A Macaulay2 package to check whether an ideal is geometrically vertex decomposable, developed by Mike Cummings and Adam Van Tuyl.

For further information, see: The GeometricDecomposability package for Macaulay2.

We also maintain a changelog that tracks changes by version.

Installation

Using version 1.21 or higher of Macaulay2, run the command loadPackage "GeometricDecomposability". We recommend using the most recent version of Macaulay2. The warning message that appeared upon loading the package in Macaulay2 version 1.21 (which, in most cases, can be safely ignored) has been fixed in version 1.22 of Maculay2.

Alternatively, this package can be installed to Macaulay2 by copying the file GeoetricDecomposability.m2 to your working directory from which you launch Macaulay2. Then in M2, run the command installPackage "GeometricDecomposability" and use the package as you would any other.

After the package is loaded, you can read the documentation by running viewHelp GeometricDecomposability, which will open the documentation in your web browser.

Background

Geometrically vertex decomposable ideals can be viewed as a generalization of the properties of the Stanley-Reisner ideal of a vertex decomposable simplicial complex. This family of ideals is based upon the geometric vertex decomposition property defined by Knutson, Miller, and Yong [KMY]. Klein and Rajchgot then gave a recursive definition for geometrically vertex decomposable ideals in [KR] using this notion.

An unmixed ideal $I$ in a polynomial ring $R$ is geometrically vertex decomposable if it is the zero ideal, the unit ideal, an ideal generated by indeterminates, or if there is a indeterminate $y$ of $R$ such that two ideals $C{y,I}$ and $N{y,I}$ constructed from $I$ are both geometrically vertex decomposable.
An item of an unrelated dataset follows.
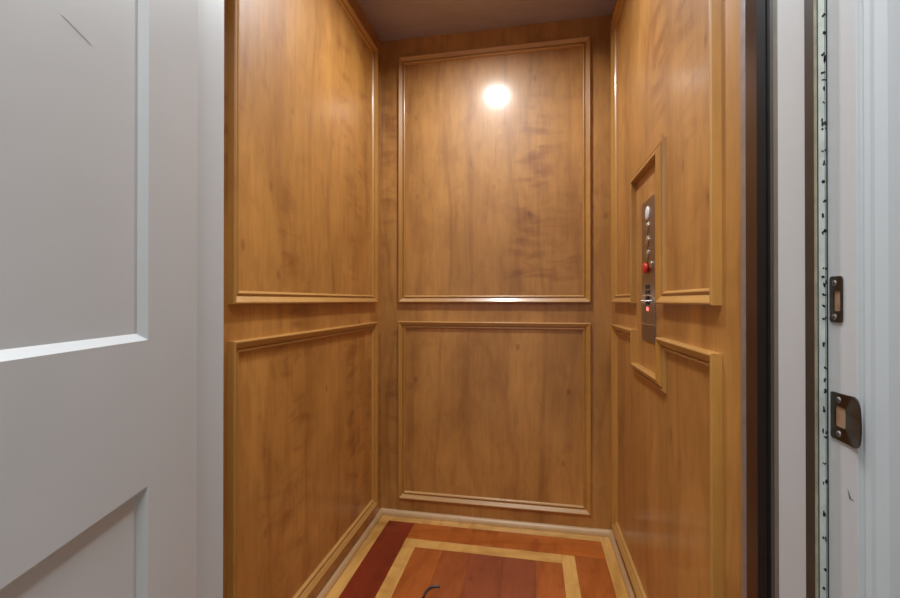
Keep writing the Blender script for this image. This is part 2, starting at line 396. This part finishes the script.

Observe that a geometrically vertex decomposable ideal is recursively defined. The complexity of verifying that an ideal is geometrically vertex decomposable will increase as the number of indeterminates appearing in the ideal increases.

Acknowledgements

We thank Sergio Da Silva, Megumi Harada, Patricia Klein, and Jenna Rajchgot for feedback and improvements. Cummings was partially supported by an NSERC USRA and CGS-M and the Milos Novotny Fellowship. Van Tuyl's research is partially supported by NSERC Discovery Grant 2019-05412.

References

[KMY] Allen Knutson, Ezra Miller, and Alexander Yong. Gröbner Geometry of Vertex Decompositions and of Flagged Tableaux. J. Reine Angew. Math. 630 (2009) 1–31.

[KR] Patricia Klein and Jenna Rajchgot. Geometric Vertex Decomposition and Liaison. Forum Math. Sigma, 9 (2021) e70:1-23.